** Begin **
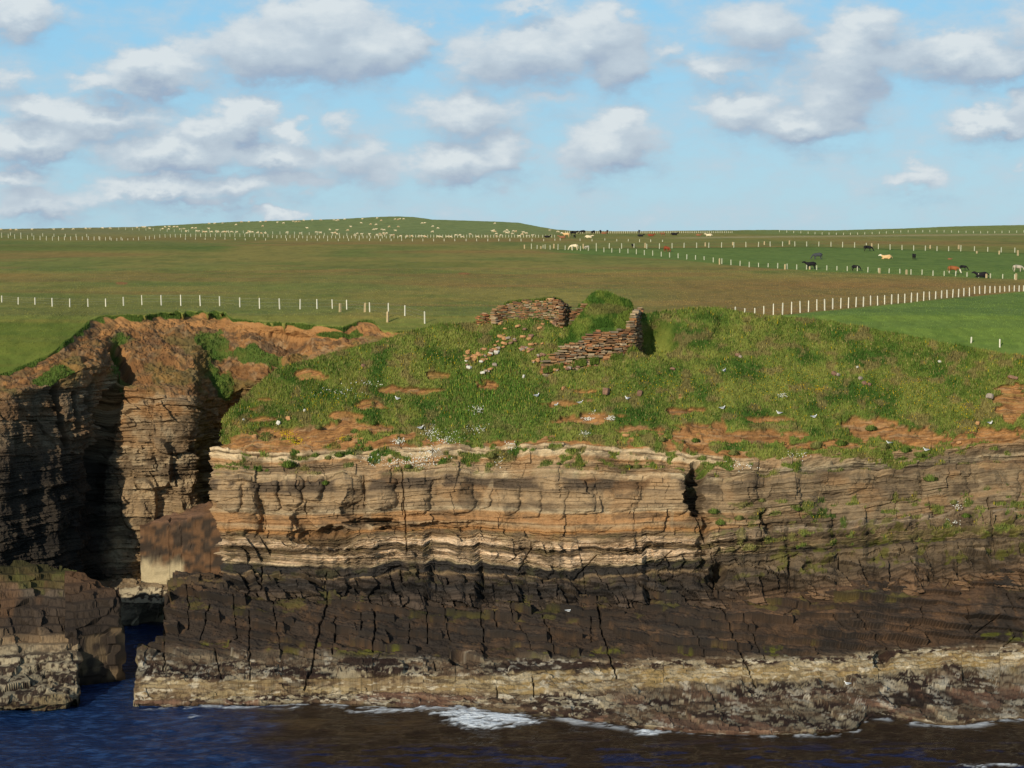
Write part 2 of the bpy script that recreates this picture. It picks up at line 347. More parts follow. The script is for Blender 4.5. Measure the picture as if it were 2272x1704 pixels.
** End **
** Begin **
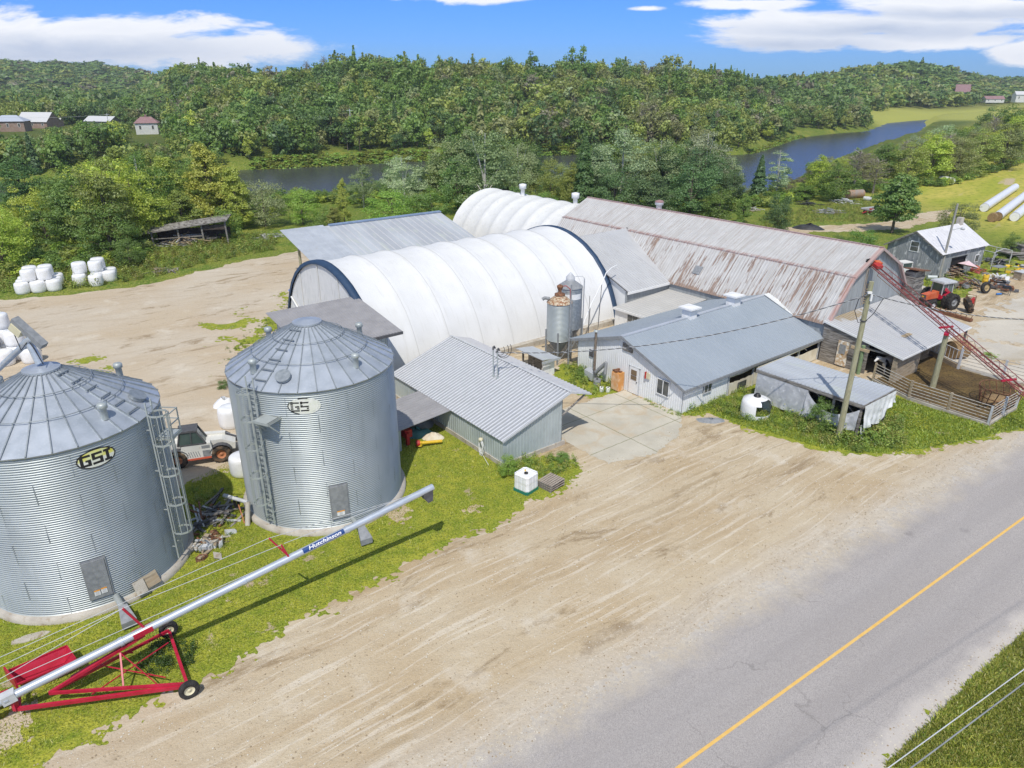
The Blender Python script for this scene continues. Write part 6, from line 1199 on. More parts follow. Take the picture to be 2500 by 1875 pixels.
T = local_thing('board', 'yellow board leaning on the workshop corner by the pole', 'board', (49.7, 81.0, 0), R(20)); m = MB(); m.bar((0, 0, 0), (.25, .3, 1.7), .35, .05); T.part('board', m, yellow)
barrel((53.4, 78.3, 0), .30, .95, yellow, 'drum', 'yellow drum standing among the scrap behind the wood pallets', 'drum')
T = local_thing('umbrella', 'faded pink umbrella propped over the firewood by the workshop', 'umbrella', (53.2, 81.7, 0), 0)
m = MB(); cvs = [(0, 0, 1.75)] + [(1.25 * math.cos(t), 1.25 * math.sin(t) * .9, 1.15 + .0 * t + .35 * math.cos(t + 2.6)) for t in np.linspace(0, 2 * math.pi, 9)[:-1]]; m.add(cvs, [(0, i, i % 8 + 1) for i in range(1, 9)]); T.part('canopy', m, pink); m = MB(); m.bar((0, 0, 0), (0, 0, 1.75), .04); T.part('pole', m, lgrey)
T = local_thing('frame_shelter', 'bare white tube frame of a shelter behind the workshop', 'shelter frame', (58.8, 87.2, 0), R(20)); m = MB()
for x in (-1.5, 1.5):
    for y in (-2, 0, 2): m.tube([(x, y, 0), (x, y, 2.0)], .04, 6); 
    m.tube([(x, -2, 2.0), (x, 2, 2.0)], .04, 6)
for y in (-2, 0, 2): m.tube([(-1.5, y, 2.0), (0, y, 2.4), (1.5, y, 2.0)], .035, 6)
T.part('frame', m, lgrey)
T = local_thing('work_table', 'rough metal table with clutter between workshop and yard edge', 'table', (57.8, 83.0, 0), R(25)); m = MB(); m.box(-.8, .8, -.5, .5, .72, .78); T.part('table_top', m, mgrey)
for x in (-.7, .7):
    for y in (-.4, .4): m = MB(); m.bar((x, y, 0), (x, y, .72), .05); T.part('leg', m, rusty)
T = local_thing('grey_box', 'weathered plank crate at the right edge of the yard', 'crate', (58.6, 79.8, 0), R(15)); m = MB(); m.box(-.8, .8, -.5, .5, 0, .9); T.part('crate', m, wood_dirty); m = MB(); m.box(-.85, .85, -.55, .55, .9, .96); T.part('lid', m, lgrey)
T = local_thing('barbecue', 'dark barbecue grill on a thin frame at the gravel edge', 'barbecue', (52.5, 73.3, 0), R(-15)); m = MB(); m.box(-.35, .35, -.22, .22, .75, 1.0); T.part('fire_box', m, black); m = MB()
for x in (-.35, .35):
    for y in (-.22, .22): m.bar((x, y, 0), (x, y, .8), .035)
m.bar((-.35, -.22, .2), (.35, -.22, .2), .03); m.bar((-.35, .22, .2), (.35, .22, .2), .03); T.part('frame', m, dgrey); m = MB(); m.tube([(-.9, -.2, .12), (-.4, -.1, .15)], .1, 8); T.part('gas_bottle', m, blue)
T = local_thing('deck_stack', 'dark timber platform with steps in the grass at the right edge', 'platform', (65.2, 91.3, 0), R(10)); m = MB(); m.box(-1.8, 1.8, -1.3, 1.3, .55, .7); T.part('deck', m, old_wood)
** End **
** Begin **
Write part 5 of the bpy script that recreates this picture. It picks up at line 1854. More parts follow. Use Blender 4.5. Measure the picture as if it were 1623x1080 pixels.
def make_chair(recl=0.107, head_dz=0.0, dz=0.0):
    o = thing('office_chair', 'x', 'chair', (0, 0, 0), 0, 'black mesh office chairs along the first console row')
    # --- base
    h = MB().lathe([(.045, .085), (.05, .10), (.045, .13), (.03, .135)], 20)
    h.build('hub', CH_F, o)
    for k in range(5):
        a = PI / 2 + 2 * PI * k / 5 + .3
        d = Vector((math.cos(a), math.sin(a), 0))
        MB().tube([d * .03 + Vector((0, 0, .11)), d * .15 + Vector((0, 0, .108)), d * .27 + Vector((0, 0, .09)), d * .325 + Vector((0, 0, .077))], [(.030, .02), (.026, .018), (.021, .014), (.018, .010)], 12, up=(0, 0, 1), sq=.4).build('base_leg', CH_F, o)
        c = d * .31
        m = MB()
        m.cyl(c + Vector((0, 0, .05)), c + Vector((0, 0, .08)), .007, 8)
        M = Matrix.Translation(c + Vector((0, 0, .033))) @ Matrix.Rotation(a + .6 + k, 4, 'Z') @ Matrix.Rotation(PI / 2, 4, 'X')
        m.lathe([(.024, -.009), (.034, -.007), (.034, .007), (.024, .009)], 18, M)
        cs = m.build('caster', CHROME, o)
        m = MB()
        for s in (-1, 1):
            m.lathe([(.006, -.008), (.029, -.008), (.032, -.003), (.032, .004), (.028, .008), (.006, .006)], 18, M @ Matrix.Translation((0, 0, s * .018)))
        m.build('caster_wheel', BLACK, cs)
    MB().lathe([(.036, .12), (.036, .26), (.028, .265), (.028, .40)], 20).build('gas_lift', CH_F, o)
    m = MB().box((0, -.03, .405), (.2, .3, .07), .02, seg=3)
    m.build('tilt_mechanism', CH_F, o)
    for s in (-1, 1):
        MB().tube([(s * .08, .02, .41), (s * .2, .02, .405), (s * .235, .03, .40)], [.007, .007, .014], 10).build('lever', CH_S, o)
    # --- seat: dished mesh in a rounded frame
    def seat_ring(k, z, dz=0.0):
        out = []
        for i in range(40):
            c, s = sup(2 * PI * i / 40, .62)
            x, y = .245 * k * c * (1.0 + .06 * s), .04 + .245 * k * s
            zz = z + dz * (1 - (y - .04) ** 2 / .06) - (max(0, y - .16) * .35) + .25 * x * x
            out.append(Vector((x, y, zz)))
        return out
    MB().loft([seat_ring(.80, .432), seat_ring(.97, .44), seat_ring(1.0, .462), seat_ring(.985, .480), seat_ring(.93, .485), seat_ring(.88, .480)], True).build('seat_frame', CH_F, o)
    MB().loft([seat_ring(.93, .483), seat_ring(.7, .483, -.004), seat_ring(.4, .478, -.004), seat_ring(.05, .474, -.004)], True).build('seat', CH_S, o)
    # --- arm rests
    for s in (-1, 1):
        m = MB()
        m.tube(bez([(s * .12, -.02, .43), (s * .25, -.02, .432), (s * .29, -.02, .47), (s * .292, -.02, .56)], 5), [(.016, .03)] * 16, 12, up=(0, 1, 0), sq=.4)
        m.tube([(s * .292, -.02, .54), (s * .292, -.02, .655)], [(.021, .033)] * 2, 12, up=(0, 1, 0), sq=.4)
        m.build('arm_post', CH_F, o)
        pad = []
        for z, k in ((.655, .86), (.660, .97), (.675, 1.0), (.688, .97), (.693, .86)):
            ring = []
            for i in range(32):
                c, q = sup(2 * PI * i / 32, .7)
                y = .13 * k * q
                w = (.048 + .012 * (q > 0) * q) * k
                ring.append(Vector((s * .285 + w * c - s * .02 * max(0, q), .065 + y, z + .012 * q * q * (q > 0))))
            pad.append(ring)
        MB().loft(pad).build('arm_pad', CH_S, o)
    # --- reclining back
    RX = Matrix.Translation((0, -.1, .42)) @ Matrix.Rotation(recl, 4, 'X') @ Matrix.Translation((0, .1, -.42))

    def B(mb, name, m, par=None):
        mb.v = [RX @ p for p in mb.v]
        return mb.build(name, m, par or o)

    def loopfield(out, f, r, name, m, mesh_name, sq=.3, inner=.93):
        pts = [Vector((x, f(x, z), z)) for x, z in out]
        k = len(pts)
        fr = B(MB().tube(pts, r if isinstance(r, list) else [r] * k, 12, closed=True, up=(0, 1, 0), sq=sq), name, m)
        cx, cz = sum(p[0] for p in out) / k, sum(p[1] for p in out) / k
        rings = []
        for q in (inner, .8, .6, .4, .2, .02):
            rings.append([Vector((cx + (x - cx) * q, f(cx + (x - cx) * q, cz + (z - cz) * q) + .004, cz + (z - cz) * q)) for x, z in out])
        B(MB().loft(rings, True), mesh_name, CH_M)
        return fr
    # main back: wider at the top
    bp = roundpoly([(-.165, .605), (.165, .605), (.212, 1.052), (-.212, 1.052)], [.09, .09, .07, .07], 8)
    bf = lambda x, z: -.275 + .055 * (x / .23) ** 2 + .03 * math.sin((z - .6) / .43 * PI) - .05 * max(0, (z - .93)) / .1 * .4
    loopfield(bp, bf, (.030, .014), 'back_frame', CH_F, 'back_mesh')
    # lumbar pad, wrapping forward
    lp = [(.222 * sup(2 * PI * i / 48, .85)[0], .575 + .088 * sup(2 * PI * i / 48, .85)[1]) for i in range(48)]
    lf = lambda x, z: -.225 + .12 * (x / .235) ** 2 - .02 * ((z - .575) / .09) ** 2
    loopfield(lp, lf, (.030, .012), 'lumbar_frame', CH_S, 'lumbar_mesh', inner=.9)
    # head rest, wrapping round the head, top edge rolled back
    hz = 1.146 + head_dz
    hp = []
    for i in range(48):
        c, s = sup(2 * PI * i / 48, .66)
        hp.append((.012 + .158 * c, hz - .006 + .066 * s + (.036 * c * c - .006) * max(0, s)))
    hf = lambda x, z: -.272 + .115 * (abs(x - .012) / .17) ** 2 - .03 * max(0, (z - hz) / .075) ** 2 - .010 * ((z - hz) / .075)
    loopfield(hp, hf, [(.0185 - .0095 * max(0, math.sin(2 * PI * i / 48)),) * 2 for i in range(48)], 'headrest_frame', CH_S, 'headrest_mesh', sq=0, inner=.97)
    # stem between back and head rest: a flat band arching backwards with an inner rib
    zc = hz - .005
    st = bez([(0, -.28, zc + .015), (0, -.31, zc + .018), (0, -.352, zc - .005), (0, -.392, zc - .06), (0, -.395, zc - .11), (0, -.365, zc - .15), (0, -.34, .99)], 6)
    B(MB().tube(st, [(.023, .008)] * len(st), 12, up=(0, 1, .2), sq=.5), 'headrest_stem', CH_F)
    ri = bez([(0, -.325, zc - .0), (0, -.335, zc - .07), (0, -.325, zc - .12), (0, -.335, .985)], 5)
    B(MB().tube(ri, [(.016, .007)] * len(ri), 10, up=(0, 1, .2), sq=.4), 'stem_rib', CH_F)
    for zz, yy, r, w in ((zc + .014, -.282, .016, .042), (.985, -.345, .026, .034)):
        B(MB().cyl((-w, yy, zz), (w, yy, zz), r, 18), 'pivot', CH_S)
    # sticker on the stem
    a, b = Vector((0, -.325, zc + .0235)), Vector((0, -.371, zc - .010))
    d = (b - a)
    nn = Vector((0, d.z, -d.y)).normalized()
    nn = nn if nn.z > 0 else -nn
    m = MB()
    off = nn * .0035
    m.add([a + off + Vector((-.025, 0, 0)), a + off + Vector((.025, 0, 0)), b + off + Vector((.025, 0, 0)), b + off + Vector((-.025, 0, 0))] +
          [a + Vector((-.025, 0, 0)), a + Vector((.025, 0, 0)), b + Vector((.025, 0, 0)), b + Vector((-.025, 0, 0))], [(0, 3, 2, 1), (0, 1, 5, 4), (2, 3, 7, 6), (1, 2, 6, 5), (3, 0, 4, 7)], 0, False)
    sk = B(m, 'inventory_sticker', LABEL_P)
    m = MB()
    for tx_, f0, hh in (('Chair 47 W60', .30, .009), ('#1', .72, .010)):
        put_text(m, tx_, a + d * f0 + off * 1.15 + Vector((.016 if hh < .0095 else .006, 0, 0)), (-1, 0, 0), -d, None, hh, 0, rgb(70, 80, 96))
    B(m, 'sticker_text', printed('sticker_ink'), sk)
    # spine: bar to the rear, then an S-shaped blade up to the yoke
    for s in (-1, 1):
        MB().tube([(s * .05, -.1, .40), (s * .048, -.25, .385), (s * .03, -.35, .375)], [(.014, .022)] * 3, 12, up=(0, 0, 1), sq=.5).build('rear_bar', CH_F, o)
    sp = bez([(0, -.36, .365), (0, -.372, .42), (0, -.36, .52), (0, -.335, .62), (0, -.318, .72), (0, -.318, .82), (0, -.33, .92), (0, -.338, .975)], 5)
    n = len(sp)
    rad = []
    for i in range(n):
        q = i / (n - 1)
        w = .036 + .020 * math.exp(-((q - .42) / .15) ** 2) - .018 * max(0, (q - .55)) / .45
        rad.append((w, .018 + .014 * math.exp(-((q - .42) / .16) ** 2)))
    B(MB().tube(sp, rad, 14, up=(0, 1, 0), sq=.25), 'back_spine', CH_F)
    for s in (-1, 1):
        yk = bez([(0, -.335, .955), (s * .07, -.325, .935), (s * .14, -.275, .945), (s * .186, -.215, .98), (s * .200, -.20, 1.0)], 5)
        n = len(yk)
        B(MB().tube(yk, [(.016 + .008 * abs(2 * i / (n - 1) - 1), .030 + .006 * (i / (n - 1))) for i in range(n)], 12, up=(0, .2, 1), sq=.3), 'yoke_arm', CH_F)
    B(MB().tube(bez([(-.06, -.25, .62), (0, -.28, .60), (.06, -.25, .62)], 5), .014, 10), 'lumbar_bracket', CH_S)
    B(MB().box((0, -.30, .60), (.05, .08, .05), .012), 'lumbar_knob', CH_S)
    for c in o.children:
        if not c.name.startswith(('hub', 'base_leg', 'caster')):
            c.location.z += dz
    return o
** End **
PROMPT>
Reproduce every line of the listing above in which the string "More" appears.

WRITTEN RESPONSE>
Write part 2 of the bpy script that recreates this picture. It picks up at line 347. More parts follow. The script is for Blender 4.5. Measure the picture as if it were 2272x1704 pixels.
The Blender Python script for this scene continues. Write part 6, from line 1199 on. More parts follow. Take the picture to be 2500 by 1875 pixels.
Write part 5 of the bpy script that recreates this picture. It picks up at line 1854. More parts follow. Use Blender 4.5. Measure the picture as if it were 1623x1080 pixels.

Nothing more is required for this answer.